Aunque uno sea de pueblo, que lo es de corazón, el pesimismo se impone al pensar en el futuro de nuestro medio rural. El sacrificio no se lleva, el progreso ha impulsado la “calidad de vida” en las ciudades y pocos son ya los que optan por el beatus ille.
Esas comodidades también llegan, a su manera, a los pequeños municipios y los vicios que las acompañan, de igual manera.

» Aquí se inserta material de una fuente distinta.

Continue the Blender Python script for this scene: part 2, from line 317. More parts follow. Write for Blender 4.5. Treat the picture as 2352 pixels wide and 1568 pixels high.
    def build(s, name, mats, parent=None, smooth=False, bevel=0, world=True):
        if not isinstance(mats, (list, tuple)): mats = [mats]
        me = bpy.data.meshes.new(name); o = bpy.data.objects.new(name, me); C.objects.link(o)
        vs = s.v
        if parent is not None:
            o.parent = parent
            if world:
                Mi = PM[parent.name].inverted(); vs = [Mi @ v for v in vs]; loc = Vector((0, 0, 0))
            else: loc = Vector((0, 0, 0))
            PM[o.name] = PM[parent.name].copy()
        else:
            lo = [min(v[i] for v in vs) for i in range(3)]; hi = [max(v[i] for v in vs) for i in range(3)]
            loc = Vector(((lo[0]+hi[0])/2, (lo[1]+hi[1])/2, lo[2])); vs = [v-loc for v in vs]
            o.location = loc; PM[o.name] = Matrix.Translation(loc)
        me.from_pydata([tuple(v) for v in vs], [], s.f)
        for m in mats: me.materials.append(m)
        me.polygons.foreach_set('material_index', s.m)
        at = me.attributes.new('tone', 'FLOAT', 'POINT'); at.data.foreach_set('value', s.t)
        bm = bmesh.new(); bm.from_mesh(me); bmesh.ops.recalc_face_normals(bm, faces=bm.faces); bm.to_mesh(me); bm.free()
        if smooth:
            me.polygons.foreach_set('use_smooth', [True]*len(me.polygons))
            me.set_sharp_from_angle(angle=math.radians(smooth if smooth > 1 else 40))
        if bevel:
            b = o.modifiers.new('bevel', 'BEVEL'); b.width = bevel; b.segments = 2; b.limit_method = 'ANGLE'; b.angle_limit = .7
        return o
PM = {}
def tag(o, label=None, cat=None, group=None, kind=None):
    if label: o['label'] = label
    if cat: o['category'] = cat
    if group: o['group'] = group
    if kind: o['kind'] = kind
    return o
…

Las parejas han dejado de tener un gran número de hijos (las muertes prematuras son cosa del pasado, gracias a Dios, y la tecnología hace innecesario un gran número de hijos que se ocupen de la tierra como antaño).
La tasa de reposición apenas se cumple y de los pocos niños que pueden verse jugar por las plazas y las eras la mayoría acabará saliendo de allí, como el Mochuelo, “para progresar”.
No podemos olvidarnos del campo ni de sus gentes, pero tampoco podemos soñar con un futuro utópico de jóvenes que hacen el camino inverso que hicieron sus padres o abuelos. El progreso es lineal y muy difícil de frenar. Quizá el futuro pase por apoyar a esos héroes anónimos que decidirán quedarse a un lado del camino, en uno de esos pueblecitos que, como si fueran las cuentas de un rosario, vemos diseminados por la carretera cuando circulamos por la N-VI.
Crear grandes ayuntamientos que gestionen con mayor eficacia los recursos disponibles y no perder de vista las necesarias ayudas al campo (y en esto la Unión Europea juega un papel de gran relevancia) son imprescindibles para lograr la supervivencia de la España rural. Esa en la que los niños todavía juegan a sus anchas por la calle y llegan con heridas en las rodillas; esa en la que el cielo sigue marcando la jornada laboral; y esa en la que el señor Cayo sigue pasando sus días sin complicaciones a la espera de que un político cualquiera llame a su puerta pidiendo su voto para solucionar unos problemas que no tiene.